A Nonlinear Controller for Parallel DC-DC Converters with ZIP Load and Constrained Output Voltage
Somayyeh Bahrami
TL;DR
The paper addresses voltage regulation and current sharing in islanded DC microgrids where ZIP loads introduce strong nonlinearity and uncertainties. It advances a barrier-function-based adaptive backstepping controller that enforces voltage constraints through an invertible barrier transformation and identifies uncertain parameters online, without needing measurements of the DC input voltages. The approach yields global stability and accurate power sharing, demonstrated by simulations with four DGUs where the bus voltage remains within a tight band despite large load variations.

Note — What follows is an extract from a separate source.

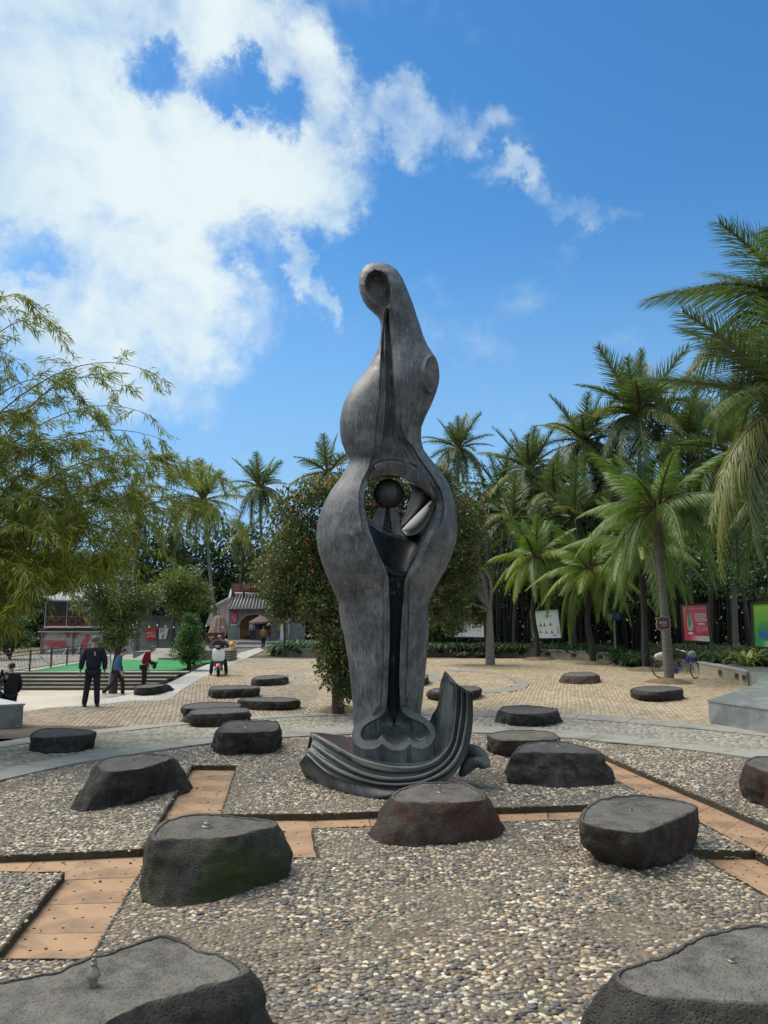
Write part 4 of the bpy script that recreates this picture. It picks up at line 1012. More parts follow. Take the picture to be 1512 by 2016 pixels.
    for i in range(nr - 1):
        for j in range(nc):
            k = (j + 1) % nc
            if j == mid and rows[i] >= 604: continue
            if j >= lastfront - 1 and rows[i] > 925 and rows[i] < 1060:
                c = (grid[i][j] + grid[i + 1][k]) / 2
                # projected position
                r = Vector((c.x, c.y, c.z - CAM_H)); f = r.y * _c + r.z * _s; px = 756 + FPX * r.x / f; py = 1008 - FPX * (-r.y * _s + r.z * _c) / f
                if inpoly(px, py, HOLE): continue
            fs.append((i * nc + j, i * nc + k, (i + 1) * nc + k, (i + 1) * nc + j))
    top = len(vs); vs.append(sum((p for p in grid[0]), Vector()) / nc + inv)
    for j in range(nc): fs.append((top, (j + 1) % nc, j))
    mb.add(vs, fs); o = mb.build('body_shell', m_br, root, smooth=True, angle=38); fixnorm(o)
    o.data.set_sharp_from_angle(angle=math.radians(38))
    sd = o.modifiers.new('thickness', 'SOLIDIFY'); sd.thickness = 0.035; sd.offset = -1; sd.use_even_offset = False
    # inner panels behind the slit
    def strip(name, ys, yoff, mat, inset=6, flute=True):
        rr = []
        for py in ys:
            a0, a1 = ip(SL, py) - inset, ip(SR, py) + inset; r = []
            Lx, Rx = ip(LT, py), ip(RT, py); b = ip(BD, py) * PXW
            for q in range(13):
                t = q / 12; px = a0 + (a1 - a0) * t; y = YS - b * .96 + .17 + yoff + .09 * math.sin(PI * t) + (.012 * (abs(((t * 4) % 1) - .5) < .2) if flute else 0)
                r.append(D(px, py, y) + inv)
            rr.append(r)
        m = MB(); m.grid(rr); s = m.build(name, mat, root, smooth=True, angle=40); fixnorm(s)
        so = s.modifiers.new('t', 'SOLIDIFY'); so.thickness = .02; return s
    strip('fluted_panel', np.arange(612, 917, 8), 0.0, m_br, 5)
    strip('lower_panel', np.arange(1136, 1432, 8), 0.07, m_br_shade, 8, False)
    # visor arch over the opening
    top = [(738, 921), (746, 916), (765, 911), (790, 913), (812, 923), (830, 937), (846, 957), (858, 982)]
    bot = [(724, 945), (742, 938), (762, 934), (785, 936), (806, 944), (826, 956), (842, 969), (856, 984)]
    T = catmull([Vector((x, y, 0)) for x, y in top], 24, False); Bm = catmull([Vector((x, y, 0)) for x, y in bot], 24, False)
    rr = [[D(p.x, p.y, 10.72) + inv for p in T], [D(p.x, p.y, 10.78) + inv for p in T], [D((p.x + q.x) / 2, (p.y + q.y) / 2, 10.80) + inv for p, q in zip(T, Bm)], [D(q.x, q.y, 10.84) + inv for q in Bm], [D(q.x, q.y + 1, 11.1) + inv for q in Bm], [D(q.x + 3, q.y + 2, 11.9) + inv for q in Bm]]
    rr[0] = [D(p.x - 2, p.y - 6, 10.95) + inv for p in T]
    m = MB(); m.grid(rr); v = m.build('visor', m_br, root, smooth=True, angle=35); fixnorm(v); s_ = v.modifiers.new('t', 'SOLIDIFY'); s_.thickness = .015
    # bowl under the sphere: from the lips down and back up to the rim of the rear window
    rim = [(712, 1010), (722, 1024), (740, 1037), (762, 1047), (786, 1052), (808, 1053), (824, 1048), (838, 1032), (850, 1008), (862, 990)]
    low = [(722, 1040), (730, 1062), (742, 1084), (752, 1104), (764, 1126), (796, 1134), (812, 1110), (828, 1082), (846, 1054), (860, 1020)]
    Rm = catmull([Vector((x, y, 0)) for x, y in rim], 28, False); Lo = catmull([Vector((x, y, 0)) for x, y in low], 28, False)
    rows_ = []
    for k in range(9):
        t = k / 8; r = []
        for i, (p, q) in enumerate(zip(Rm, Lo)):
            e = math.sin(PI * i / 27); y = 11.75 - (11.75 - 11.0) * t ** 1.0 + .10 * e * math.sin(PI * t) - .25 * (1 - e) * (1 - t)
            r.append(D(p.x + (q.x - p.x) * t, p.y + (q.y - p.y) * t, y) + inv)
        rows_.append(r)
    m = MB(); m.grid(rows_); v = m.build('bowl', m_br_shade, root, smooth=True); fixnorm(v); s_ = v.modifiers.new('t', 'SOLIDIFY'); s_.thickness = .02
    # reveal at the right of the rear window, sky-lit brightness put into its colour
    ed = [(846, 976), (838, 990), (824, 1008), (808, 1024), (797, 1036), (791, 1043)]; ed2 = [(856, 984), (852, 1003), (844, 1022), (832, 1040), (816, 1051), (799, 1053)]
    A = catmull([Vector((x, y, 0)) for x, y in ed], 16, False); B_ = catmull([Vector((x, y, 0)) for x, y in ed2], 16, False)
    m = MB(); m.grid([[D(p.x, p.y, 12.02) + inv for p in A], [D((p.x + q.x) / 2, (p.y + q.y) / 2, 11.78) + inv for p, q in zip(A, B_)], [D(q.x, q.y, 11.5) + inv for q in B_]])
    v = m.build('window_reveal', m_br_lit, root, smooth=True); fixnorm(v); s_ = v.modifiers.new('t', 'SOLIDIFY'); s_.thickness = .02
    # cheek above the reveal, its shade put into the dark colour
    m = MB(); ck = [(806, 948), (812, 965), (806, 990), (797, 1015), (790, 1040)]; ck2 = [(858, 975), (858, 978), (850, 984), (830, 1003), (796, 1036)]
    A = catmull([Vector((x, y, 0)) for x, y in ck], 16, False); B_ = catmull([Vector((x, y, 0)) for x, y in ck2], 16, False)
    m.grid([[D(p.x, p.y, 11.95) + inv for p in A], [D((p.x + q.x) / 2, (p.y + q.y) / 2, 11.85) + inv for p, q in zip(A, B_)], [D(q.x, q.y, 11.6) + inv for q in B_]])
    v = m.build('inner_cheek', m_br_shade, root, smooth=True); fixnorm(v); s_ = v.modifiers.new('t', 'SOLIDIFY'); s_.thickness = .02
    # sphere on three blades
    c = D(765, 972, 11.25); r = 30 / FPX * 11.25
    bm = bmesh.new(); bmesh.ops.create_uvsphere(bm, u_segments=40, v_segments=24, radius=r); me = bpy.data.meshes.new('sphere'); bm.to_mesh(me); bm.free()
    s = link('sphere', me, m_br_mid, root, True); s.location = c + inv
    for (ta, tb, ba, bb, y) in (((744, 998), (760, 1000), (726, 1034), (752, 1050), 11.2), ((766, 1000), (781, 998), (773, 1052), (795, 1056), 11.2), ((759, 998), (769, 998), (760, 1046), (770, 1048), 11.42)):
        P = [D(*ta, y), D(*tb, y), D(*bb, y), D(*ba, y)]
        m = MB(); m.add([p + inv for p in P] + [p + Vector((0, .09, 0)) + inv for p in P], [(0, 1, 2, 3), (7, 6, 5, 4), (0, 4, 5, 1), (1, 5, 6, 2), (2, 6, 7, 3), (3, 7, 4, 0)]); v = m.build('blade', m_br, root); fixnorm(v)
        bv = v.modifiers.new('b', 'BEVEL'); bv.width = .006
    # concave disc on the right shoulder
    cc = D(850, 736, 10.95); nrm = Vector((.70, -.72, .0)).normalized(); uu = Vector((0, 0, 1)); ww = uu.cross(nrm).normalized()
    lean = Matrix.Rotation(math.radians(-8), 3, nrm); hh, hw = .295, .165
    rings = []
    for fr, dp in ((.0, -.075), (.3, -.07), (.55, -.055), (.8, -.03), (.93, -.004), (1.0, .006), (1.05, -.006), (1.12, -.16)):
        ring = []
        for k in range(40):
            a = 2 * PI * k / 40; q = lean @ (uu * math.sin(a) * hh * fr + ww * math.cos(a) * hw * fr * (1 - .12 * math.sin(a))); ring.append(cc + q + nrm * dp + inv)
        rings.append(ring)
    m = MB(); m.grid(rings, True); v = m.build('dished_disc', m_br, root, smooth=True, angle=50); fixnorm(v)
    if v.data.polygons[40 * 5].normal.dot(nrm) < -.9: v.data.flip_normals()
    return root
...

This method improves robustness and reduces sensor requirements, making it practical for scalable, high-power DC microgrid implementations.
Abstract
In this paper, an adaptive nonlinear controller is designed for a parallel DC-DC converter system that feeds an unknown ZIP load, characterized by constant impedance (Z), constant current (I), and constant power (P), at the DC bus. The proposed controller ensures simultaneous voltage adjustment and power sharing in the large signal sense despite uncertainties in ZIP loads, DC input voltages, and other electrical parameters. To keep the output voltage within a desired range, we utilize a barrier function that is invertible, smoothly continuous, and strictly increasing. Its limits at infinity represent the upper and lower bounds for the output voltage. We apply the invertible transformation of the barrier function to the output voltage and then design the controller using the adaptive backstepping method. Using this barrier-function-based adaptive backstepping controller, uncertain parameters are identified on-line, and the voltage adjustment and power sharing objectives are established. Moreover, voltage constraint is not violated event in the presence of sudden and unknown large variations of load. The efficiency of the proposed nonlinear controller is evaluated through simulations of a parallel DC-DC converter system using the MATLAB/Simscape Electrical environment.